Researchers in Switzerland have demonstrated how minute silicon pillars yield to pressure under load and undergo plastic deformation in the same way as metal.
The findings from Empa (Swiss Federal Laboratories for Materials Testing and Research) are contrary to long-held beliefs about the properties of silicon.
Silicon is usually considered to be as brittle and breakable as window glass. The Empa research team demonstrated that this is not the case if silicon is fashioned into pillars of diameters less than 400nm.
Silicon is the most commonly used raw material in the semiconductor and photovoltaic industries, yet the material’s brittleness presents limits.
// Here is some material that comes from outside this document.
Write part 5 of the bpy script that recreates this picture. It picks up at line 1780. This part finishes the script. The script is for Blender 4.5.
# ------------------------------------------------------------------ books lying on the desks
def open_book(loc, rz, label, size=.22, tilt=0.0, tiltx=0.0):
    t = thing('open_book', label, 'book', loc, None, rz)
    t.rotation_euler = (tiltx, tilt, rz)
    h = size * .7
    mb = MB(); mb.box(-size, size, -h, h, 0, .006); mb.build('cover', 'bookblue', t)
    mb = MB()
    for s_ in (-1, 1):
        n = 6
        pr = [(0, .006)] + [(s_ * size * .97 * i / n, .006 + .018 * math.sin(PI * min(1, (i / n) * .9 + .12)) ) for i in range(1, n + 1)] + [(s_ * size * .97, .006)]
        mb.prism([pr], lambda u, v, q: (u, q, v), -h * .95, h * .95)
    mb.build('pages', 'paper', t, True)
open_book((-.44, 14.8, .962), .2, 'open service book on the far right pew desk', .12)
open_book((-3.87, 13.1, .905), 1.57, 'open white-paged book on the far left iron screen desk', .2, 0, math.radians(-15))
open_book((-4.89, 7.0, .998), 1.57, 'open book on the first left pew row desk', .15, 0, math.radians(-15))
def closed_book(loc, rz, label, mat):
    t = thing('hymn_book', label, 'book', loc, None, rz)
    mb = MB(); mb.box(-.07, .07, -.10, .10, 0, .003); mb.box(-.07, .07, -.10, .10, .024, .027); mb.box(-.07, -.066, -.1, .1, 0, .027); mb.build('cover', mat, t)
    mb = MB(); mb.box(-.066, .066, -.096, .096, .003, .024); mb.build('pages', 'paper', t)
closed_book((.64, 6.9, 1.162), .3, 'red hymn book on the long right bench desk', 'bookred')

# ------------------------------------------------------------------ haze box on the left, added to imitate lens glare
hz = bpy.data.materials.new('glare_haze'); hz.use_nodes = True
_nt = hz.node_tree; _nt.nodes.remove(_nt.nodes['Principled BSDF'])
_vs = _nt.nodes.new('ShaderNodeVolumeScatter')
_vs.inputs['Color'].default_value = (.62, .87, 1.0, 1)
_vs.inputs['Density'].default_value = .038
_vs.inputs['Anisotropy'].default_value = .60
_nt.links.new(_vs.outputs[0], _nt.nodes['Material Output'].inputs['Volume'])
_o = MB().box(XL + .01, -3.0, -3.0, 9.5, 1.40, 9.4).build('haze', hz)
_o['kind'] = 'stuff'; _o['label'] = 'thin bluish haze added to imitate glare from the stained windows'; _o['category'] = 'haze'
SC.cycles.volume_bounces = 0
Johann Michler, head of Empa’s Mechanics of Materials and Nanostructures laboratory in Thun, and his colleagues showed how this brittleness disappears on the nanometre scale.
The team demonstrated this by treating a silicon plate using a Focused Ion Beam (FIB) instrument, which is used for the analysis and preparation of surfaces.
Using a beam of gallium ions, the team removed ring-shaped zones of material from the plate layer by layer, leaving only tiny pillars of silicon standing. The diameters of the pillars varied between 230 and 940nm.
The pillar-bending tests involved applying a force to the columns with a micro- and nano-precision tool called a nanoindenter. The flattened tip of a pyramid-shaped diamond tool, mounted in a scanning electron microscope, was pressed down along the longitudinal axis of a silicon column. The force exerted by the tip was continuously measured.
‘Our results show that it might be possible to use silicon like a metal in mechanical applications if the dimensions of the silicon structure are small enough,’ said Michler.
The discovery opens the way for completely new design techniques for mechanical microsystems and the watch industry.